Output the lines that follow exactly as they are.

## Begin Material

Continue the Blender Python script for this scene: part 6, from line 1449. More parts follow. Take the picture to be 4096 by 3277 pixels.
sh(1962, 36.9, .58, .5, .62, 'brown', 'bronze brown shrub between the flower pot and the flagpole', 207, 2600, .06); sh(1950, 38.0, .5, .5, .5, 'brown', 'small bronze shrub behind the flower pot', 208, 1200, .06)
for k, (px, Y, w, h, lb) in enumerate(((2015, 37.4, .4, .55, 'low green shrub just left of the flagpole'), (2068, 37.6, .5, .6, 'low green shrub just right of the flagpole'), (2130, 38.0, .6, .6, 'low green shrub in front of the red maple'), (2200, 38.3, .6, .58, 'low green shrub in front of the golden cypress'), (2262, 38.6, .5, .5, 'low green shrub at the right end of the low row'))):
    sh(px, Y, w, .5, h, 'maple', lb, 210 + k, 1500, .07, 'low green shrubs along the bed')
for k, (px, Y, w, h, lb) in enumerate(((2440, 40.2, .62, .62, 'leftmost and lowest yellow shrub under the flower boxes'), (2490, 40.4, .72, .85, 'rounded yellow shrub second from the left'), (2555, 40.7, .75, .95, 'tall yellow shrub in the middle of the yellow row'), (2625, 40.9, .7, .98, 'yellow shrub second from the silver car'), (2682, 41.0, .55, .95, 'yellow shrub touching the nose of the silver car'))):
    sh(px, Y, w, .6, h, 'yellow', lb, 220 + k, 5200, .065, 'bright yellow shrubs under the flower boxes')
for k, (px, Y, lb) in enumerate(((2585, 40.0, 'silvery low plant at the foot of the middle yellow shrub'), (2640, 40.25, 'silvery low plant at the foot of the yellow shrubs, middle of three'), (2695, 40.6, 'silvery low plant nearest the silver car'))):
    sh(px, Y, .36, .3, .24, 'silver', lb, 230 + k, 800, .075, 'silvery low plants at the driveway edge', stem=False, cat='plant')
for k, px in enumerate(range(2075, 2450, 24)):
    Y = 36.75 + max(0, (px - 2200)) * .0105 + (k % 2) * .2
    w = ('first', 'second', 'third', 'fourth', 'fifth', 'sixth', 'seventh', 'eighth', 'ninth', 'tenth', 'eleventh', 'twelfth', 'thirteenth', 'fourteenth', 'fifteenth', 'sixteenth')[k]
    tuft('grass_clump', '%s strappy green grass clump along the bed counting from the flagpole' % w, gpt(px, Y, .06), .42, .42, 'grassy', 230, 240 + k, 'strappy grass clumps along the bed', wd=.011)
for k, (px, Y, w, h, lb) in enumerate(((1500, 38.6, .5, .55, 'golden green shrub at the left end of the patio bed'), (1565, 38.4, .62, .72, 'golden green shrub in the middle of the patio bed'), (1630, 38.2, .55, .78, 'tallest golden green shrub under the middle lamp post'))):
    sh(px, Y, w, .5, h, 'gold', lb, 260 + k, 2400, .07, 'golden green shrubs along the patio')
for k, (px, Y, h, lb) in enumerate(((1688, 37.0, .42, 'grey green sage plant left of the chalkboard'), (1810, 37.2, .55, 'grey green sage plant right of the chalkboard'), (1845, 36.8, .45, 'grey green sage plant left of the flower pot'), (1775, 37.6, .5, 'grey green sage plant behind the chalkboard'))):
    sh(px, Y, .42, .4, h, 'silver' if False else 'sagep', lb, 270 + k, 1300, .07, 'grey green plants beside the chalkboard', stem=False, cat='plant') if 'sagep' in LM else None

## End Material

_Solution to the exercise_
Continue the Blender Python script for this scene: part 6, from line 1449. More parts follow. Take the picture to be 4096 by 3277 pixels.
sh(1962, 36.9, .58, .5, .62, 'brown', 'bronze brown shrub between the flower pot and the flagpole', 207, 2600, .06); sh(1950, 38.0, .5, .5, .5, 'brown', 'small bronze shrub behind the flower pot', 208, 1200, .06)
for k, (px, Y, w, h, lb) in enumerate(((2015, 37.4, .4, .55, 'low green shrub just left of the flagpole'), (2068, 37.6, .5, .6, 'low green shrub just right of the flagpole'), (2130, 38.0, .6, .6, 'low green shrub in front of the red maple'), (2200, 38.3, .6, .58, 'low green shrub in front of the golden cypress'), (2262, 38.6, .5, .5, 'low green shrub at the right end of the low row'))):
    sh(px, Y, w, .5, h, 'maple', lb, 210 + k, 1500, .07, 'low green shrubs along the bed')
for k, (px, Y, w, h, lb) in enumerate(((2440, 40.2, .62, .62, 'leftmost and lowest yellow shrub under the flower boxes'), (2490, 40.4, .72, .85, 'rounded yellow shrub second from the left'), (2555, 40.7, .75, .95, 'tall yellow shrub in the middle of the yellow row'), (2625, 40.9, .7, .98, 'yellow shrub second from the silver car'), (2682, 41.0, .55, .95, 'yellow shrub touching the nose of the silver car'))):
    sh(px, Y, w, .6, h, 'yellow', lb, 220 + k, 5200, .065, 'bright yellow shrubs under the flower boxes')
for k, (px, Y, lb) in enumerate(((2585, 40.0, 'silvery low plant at the foot of the middle yellow shrub'), (2640, 40.25, 'silvery low plant at the foot of the yellow shrubs, middle of three'), (2695, 40.6, 'silvery low plant nearest the silver car'))):
    sh(px, Y, .36, .3, .24, 'silver', lb, 230 + k, 800, .075, 'silvery low plants at the driveway edge', stem=False, cat='plant')
for k, px in enumerate(range(2075, 2450, 24)):
    Y = 36.75 + max(0, (px - 2200)) * .0105 + (k % 2) * .2
    w = ('first', 'second', 'third', 'fourth', 'fifth', 'sixth', 'seventh', 'eighth', 'ninth', 'tenth', 'eleventh', 'twelfth', 'thirteenth', 'fourteenth', 'fifteenth', 'sixteenth')[k]
    tuft('grass_clump', '%s strappy green grass clump along the bed counting from the flagpole' % w, gpt(px, Y, .06), .42, .42, 'grassy', 230, 240 + k, 'strappy grass clumps along the bed', wd=.011)
for k, (px, Y, w, h, lb) in enumerate(((1500, 38.6, .5, .55, 'golden green shrub at the left end of the patio bed'), (1565, 38.4, .62, .72, 'golden green shrub in the middle of the patio bed'), (1630, 38.2, .55, .78, 'tallest golden green shrub under the middle lamp post'))):
    sh(px, Y, w, .5, h, 'gold', lb, 260 + k, 2400, .07, 'golden green shrubs along the patio')
for k, (px, Y, h, lb) in enumerate(((1688, 37.0, .42, 'grey green sage plant left of the chalkboard'), (1810, 37.2, .55, 'grey green sage plant right of the chalkboard'), (1845, 36.8, .45, 'grey green sage plant left of the flower pot'), (1775, 37.6, .5, 'grey green sage plant behind the chalkboard'))):
    sh(px, Y, .42, .4, h, 'silver' if False else 'sagep', lb, 270 + k, 1300, .07, 'grey green plants beside the chalkboard', stem=False, cat='plant') if 'sagep' in LM else None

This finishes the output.